About

The overarching goal of the MATCSSI initiative is to create an interoperable software ecosystem for many­-body electronic structure calculations. This initiative is supported by the Office of Advanced Cyberinfrastructure of the National Science Foundation under the CSSI Frameworks program, Award #2103991

Atomic-scale quantum simulations of materials using high-performance computers are an essential component of modern materials science and engineering. The majority of today’s atomic-scale simulations employ density-functional theory (DFT), and focus on materials properties such as structure, energetics, kinetics, and thermodynamic phase diagrams.
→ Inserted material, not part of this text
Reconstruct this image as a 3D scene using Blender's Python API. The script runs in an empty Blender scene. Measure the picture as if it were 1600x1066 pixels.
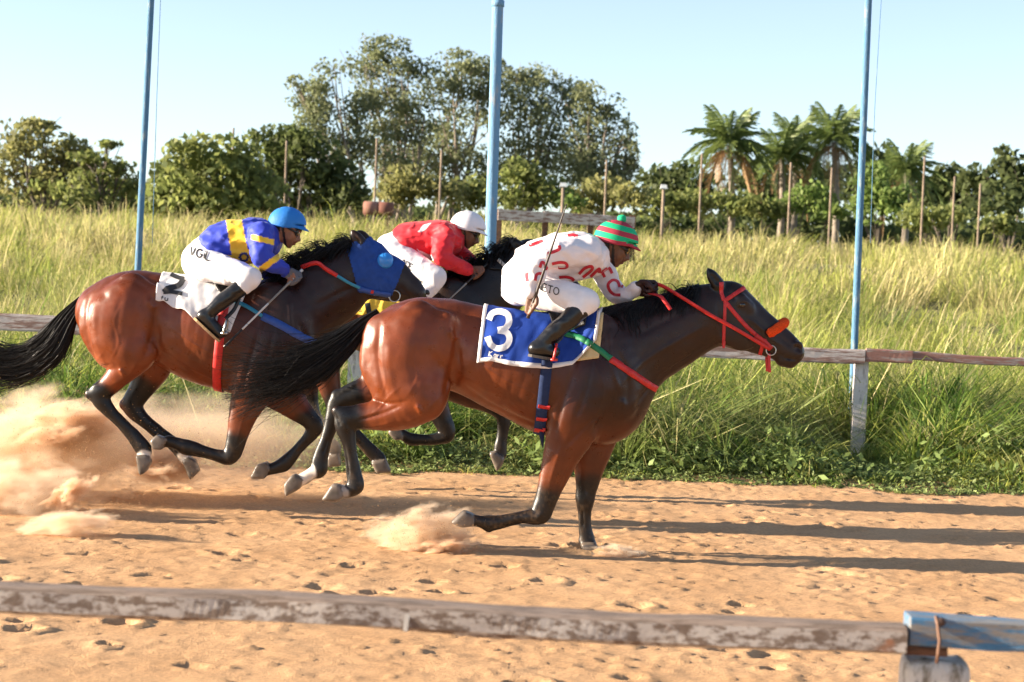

Another class of materials properties, such as the electronic, optical, and transport properties of semiconductors, superconductors, and quantum materials, necessitate more complex and more time-consuming theoretical and computational approaches involving many-body electronic structure methods beyond DFT [Electronic excitations: density-functional versus many-body Green’s-function approaches; Electron-phonon interactions from first principles]. Often, these calculations require the use of elaborate computational workflows and the combination of multiple electronic structure software packages, rendering the use of these tools challenging to materials simulation experts who are approaching many-body methods for the first time.

MATCSSI aims to democratize these advanced many-body calculations by increasing synergies between existing open-source electronic structure software packages, and by offering simulation environments that are intuitive, easy-to-use, and self-contained.

The inspiring principle of MATCSSI is to “make easy things easy, and difficult things possible”. With this in mind, as a first step of this initiative we are working to produce open-source, no-strings-attached Jupyter Notebooks to facilitate calculations of electronic and optical excitations via the GW/BSE method using the BerkeleyGW code, and calculations of phonon-assisted quantum processes using the EPW code. Materials properties covered by these notebooks include: finite-­temperature quasiparticle band structures; light absorption and emission spectra; excitons, polarons, and their couplings; superconductivity; carrier transport; and light-driven quantum systems.